## begin DATA PROVIDED
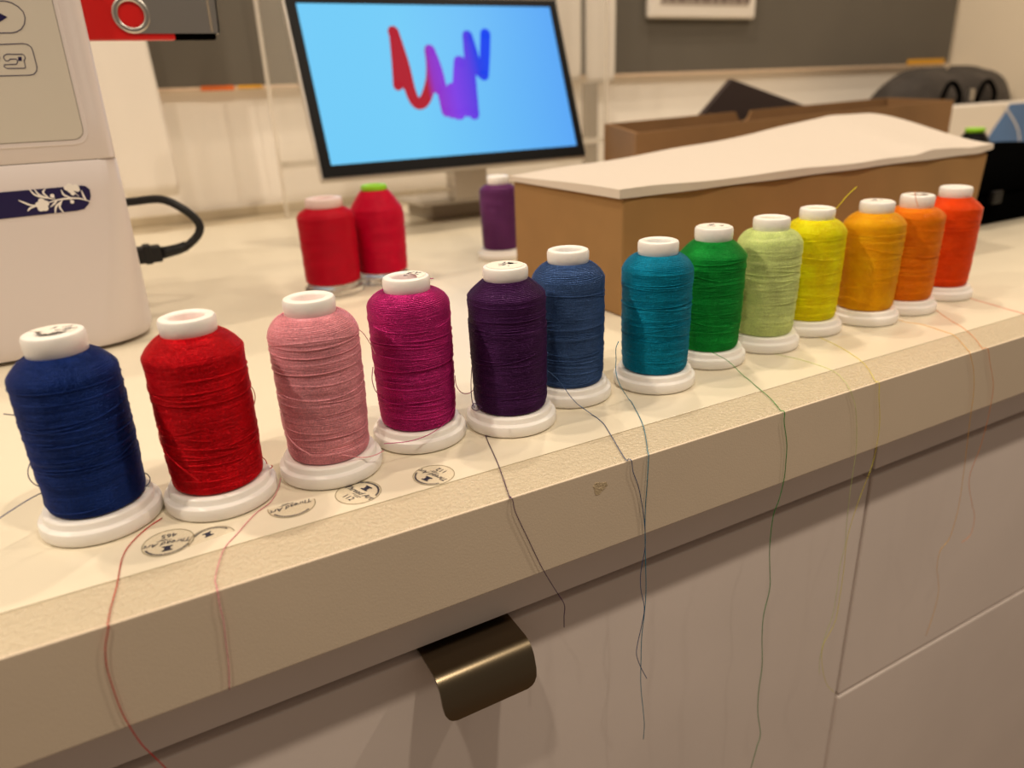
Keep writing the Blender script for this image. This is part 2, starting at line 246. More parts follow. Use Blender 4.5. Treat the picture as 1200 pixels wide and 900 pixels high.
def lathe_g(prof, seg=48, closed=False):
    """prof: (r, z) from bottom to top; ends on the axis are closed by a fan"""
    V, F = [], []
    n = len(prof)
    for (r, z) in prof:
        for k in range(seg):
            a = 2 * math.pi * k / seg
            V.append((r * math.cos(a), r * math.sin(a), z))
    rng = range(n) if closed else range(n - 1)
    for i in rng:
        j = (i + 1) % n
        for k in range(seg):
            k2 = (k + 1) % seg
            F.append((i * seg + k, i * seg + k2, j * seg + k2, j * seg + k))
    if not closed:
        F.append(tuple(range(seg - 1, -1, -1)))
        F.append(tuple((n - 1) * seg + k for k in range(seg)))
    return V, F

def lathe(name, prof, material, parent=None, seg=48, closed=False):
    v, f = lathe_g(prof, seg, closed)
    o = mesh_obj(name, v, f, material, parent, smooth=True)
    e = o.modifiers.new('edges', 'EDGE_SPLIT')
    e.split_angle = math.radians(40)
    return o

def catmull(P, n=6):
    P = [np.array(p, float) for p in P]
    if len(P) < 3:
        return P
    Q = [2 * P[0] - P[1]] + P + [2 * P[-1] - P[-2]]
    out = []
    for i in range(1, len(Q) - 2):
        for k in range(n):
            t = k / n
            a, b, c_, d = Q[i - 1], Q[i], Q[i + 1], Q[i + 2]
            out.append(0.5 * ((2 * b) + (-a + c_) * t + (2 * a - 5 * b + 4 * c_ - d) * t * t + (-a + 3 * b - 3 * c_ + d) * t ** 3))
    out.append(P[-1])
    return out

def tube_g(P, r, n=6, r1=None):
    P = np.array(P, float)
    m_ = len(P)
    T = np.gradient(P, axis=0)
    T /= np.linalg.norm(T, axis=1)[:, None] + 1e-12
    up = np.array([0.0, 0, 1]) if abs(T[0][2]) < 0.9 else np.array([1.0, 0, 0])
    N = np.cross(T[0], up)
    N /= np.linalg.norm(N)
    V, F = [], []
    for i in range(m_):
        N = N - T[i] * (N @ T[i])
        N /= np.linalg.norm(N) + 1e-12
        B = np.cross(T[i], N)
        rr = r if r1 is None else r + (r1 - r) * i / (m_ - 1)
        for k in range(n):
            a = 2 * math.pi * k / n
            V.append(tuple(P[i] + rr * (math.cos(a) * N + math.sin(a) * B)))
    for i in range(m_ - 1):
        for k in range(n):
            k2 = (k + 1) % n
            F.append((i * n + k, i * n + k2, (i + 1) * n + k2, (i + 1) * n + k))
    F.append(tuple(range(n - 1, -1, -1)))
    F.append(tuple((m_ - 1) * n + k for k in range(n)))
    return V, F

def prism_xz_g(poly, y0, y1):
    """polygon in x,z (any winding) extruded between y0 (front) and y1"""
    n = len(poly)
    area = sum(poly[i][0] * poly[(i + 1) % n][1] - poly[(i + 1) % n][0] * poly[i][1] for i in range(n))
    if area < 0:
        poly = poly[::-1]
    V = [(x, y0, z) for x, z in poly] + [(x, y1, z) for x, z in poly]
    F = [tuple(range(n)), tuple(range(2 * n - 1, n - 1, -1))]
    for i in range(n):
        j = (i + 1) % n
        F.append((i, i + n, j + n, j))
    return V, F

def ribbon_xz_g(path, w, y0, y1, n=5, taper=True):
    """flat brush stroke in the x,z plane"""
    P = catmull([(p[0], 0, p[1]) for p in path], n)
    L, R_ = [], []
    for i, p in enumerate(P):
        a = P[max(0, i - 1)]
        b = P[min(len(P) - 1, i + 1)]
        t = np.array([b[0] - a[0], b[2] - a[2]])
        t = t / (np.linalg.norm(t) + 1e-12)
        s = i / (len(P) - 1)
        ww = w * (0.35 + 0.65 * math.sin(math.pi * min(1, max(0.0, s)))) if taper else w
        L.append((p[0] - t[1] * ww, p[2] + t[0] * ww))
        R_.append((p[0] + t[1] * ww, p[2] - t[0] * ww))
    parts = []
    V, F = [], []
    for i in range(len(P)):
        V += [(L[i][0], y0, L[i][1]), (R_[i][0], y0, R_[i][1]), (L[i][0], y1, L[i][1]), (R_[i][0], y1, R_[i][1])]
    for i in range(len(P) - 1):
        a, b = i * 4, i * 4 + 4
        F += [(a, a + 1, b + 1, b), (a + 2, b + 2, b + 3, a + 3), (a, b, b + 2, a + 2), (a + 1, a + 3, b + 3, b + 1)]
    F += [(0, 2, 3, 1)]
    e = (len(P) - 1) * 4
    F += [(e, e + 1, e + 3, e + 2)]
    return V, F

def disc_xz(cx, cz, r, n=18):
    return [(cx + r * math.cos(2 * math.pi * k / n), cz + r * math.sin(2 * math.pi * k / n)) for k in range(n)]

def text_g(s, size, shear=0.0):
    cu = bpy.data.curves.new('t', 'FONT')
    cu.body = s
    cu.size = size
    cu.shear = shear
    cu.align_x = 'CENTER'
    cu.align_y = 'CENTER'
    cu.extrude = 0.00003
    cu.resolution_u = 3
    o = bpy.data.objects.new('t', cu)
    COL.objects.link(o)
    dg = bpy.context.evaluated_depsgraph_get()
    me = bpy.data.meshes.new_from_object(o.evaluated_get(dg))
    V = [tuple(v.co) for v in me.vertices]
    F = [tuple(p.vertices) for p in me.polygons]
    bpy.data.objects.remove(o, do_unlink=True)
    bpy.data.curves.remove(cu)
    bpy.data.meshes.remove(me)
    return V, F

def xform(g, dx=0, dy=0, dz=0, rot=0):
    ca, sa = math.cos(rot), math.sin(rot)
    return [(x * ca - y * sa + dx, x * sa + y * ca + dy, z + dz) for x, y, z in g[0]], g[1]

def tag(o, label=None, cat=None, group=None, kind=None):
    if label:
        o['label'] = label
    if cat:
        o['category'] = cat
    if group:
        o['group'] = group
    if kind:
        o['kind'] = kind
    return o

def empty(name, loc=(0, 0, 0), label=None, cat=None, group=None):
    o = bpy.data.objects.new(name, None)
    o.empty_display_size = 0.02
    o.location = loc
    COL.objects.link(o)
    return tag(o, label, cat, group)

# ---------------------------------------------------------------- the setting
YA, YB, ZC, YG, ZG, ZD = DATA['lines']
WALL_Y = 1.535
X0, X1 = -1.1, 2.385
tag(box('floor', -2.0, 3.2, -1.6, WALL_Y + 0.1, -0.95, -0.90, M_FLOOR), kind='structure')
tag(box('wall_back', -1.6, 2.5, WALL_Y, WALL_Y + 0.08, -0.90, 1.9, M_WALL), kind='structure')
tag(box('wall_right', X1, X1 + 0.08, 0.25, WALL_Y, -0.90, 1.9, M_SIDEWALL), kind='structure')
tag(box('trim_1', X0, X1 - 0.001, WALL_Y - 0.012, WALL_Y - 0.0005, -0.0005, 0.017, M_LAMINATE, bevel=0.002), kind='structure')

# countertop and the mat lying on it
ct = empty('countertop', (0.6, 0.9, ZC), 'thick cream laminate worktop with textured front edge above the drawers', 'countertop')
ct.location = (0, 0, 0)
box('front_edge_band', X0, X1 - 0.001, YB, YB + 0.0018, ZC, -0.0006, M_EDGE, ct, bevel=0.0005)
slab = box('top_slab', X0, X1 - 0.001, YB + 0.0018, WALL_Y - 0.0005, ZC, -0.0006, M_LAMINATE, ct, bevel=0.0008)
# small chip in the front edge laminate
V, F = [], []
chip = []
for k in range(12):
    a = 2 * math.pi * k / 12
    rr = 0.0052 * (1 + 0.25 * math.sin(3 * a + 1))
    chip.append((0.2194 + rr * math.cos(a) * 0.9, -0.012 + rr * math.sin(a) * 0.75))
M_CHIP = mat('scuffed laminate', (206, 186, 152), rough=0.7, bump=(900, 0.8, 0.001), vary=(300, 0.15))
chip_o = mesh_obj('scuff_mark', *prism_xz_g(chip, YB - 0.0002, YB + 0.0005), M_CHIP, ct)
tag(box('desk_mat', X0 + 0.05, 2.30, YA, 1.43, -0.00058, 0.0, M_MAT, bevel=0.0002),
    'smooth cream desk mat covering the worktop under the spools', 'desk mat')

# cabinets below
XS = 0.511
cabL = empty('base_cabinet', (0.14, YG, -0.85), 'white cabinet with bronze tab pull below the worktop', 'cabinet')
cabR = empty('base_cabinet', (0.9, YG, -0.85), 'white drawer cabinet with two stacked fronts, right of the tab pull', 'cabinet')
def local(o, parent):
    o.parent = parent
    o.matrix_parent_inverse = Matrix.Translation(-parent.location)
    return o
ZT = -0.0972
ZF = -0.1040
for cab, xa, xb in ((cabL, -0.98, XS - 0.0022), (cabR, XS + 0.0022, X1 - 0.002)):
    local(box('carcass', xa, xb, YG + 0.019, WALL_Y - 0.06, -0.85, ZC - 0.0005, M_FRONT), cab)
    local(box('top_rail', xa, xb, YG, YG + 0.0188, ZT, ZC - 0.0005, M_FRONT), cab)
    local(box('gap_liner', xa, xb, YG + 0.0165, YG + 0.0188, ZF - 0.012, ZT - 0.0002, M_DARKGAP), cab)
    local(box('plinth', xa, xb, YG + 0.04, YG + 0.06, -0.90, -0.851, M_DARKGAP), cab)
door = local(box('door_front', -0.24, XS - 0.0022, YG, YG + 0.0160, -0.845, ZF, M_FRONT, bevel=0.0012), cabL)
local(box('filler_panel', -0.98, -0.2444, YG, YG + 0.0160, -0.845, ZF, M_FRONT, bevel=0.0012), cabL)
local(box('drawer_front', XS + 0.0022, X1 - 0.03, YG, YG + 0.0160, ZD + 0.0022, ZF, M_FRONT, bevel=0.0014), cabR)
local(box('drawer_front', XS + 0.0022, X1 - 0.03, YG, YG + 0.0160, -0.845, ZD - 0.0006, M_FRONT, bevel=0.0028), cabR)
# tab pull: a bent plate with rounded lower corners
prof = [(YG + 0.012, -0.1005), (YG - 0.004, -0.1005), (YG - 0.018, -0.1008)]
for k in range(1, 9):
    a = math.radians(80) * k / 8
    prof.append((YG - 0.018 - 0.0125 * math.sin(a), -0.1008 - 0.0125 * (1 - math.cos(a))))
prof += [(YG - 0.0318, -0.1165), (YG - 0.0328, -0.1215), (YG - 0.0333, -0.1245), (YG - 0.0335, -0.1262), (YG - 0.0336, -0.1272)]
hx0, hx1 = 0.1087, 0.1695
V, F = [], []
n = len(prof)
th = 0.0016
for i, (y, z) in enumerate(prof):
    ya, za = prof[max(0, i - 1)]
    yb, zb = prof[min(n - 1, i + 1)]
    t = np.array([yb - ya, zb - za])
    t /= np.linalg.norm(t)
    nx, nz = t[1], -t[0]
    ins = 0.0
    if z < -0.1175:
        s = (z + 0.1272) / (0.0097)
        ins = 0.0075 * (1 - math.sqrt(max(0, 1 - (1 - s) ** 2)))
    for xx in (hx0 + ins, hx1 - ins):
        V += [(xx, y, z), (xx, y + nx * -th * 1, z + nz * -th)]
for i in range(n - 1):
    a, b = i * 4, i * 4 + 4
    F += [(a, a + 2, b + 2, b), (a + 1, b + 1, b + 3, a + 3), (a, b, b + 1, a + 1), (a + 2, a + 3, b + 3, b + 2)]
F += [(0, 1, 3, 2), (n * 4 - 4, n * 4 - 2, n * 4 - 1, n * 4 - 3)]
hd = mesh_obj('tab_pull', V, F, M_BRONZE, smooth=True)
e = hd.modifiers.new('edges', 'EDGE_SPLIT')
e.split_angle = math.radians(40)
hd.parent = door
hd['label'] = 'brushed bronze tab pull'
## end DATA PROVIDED
WRITTEN PROBLEM
Each line holding the word "parts" counts once; report the total and nothing else.

CORRECT RESULT
2